Proposte che funzionano benissimo per essere riassunte nelle «grafiche» delle quali si servono ormai tutti i partiti, quelle cartoline quadrate con immagini e brevissime frasi ad effetto, scritte con caratteri enormi e colori flash, delle quali ormai ogni partito abusa: basta fare un giro sui loro siti o sulle loro pagine Instagram.


Una volta lanciate nel vortice della discussione ottengono plausi o critiche, ma entrano davvero nell’agenda politica? O piuttosto nell’agenda delle chiacchiere? Ma quanto sono state ponderate quelle proposte? Quali analisi di costi e benefici? Di fattibilità? Di impatto? E soprattutto: dove sono state elaborate? Una volta c’erano i partiti, i loro uffici studi, i luoghi interni all’organizzazione partitica deputati al confronto e alla discussione, quindi alla decisione. Una volta.
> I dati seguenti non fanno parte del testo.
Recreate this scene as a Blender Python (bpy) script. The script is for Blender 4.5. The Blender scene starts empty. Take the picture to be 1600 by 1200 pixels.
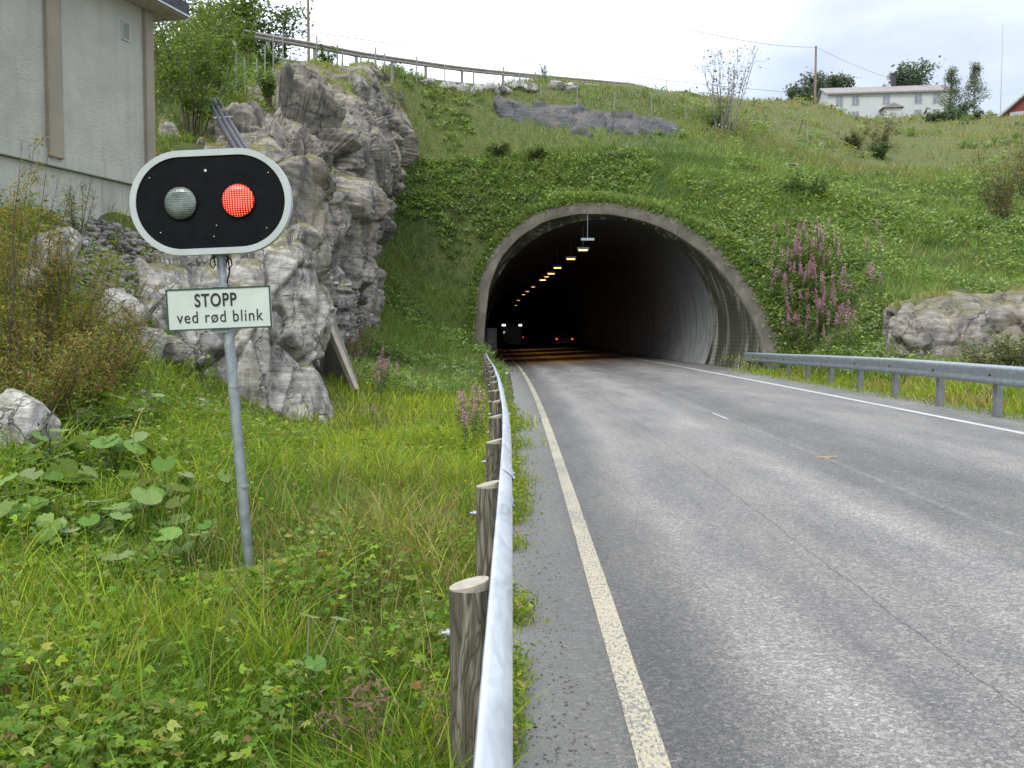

Ora, o il partito si schiera come un sol uomo a sostegno della boutade del leader, nei casi – ad esempio – di Fratelli d’Italia o della piccola falange di Italia Viva, oppure apre il dibattito coram populo, con l’ausilio, ovviamente, delle piattaforme social.


E qui veniamo alla crisi dei partiti accennata all’inizio. I partiti non mettono più in forma esperienze di intelligenza collettiva, non sono luoghi per sviluppare visioni, tradurle in progetti, dare concreta forma politica agli interessi di riferimento, luoghi di discussione reale. Stanno, soprattutto con la voce dei loro leader, nella «nuvola delle parole chiave», nel tentativo di intercettare più consenso possibile.


Con una differenza, però, tra la destra populista (quasi il 90 per cento della destra italiana) e la sinistra. La prima accompagna questo gioco con la forza di un discorso pre-politico moralistico che divide il mondo in buoni e cattivi. La seconda, che pure non disdegna certi manicheismi, oscilla tra visioni anche opposte che spesso la mandano in corto circuito e le impediscono di comunicare agli elettori anche una solo vaga idea di mondo. In entrambi i casi non si costruisce nulla. Ma gli influencer del primo genere sono più a loro agio in un gioco che tutto sommato si addice loro; il Pd per giocarlo a sua volta, si è solo impoverito.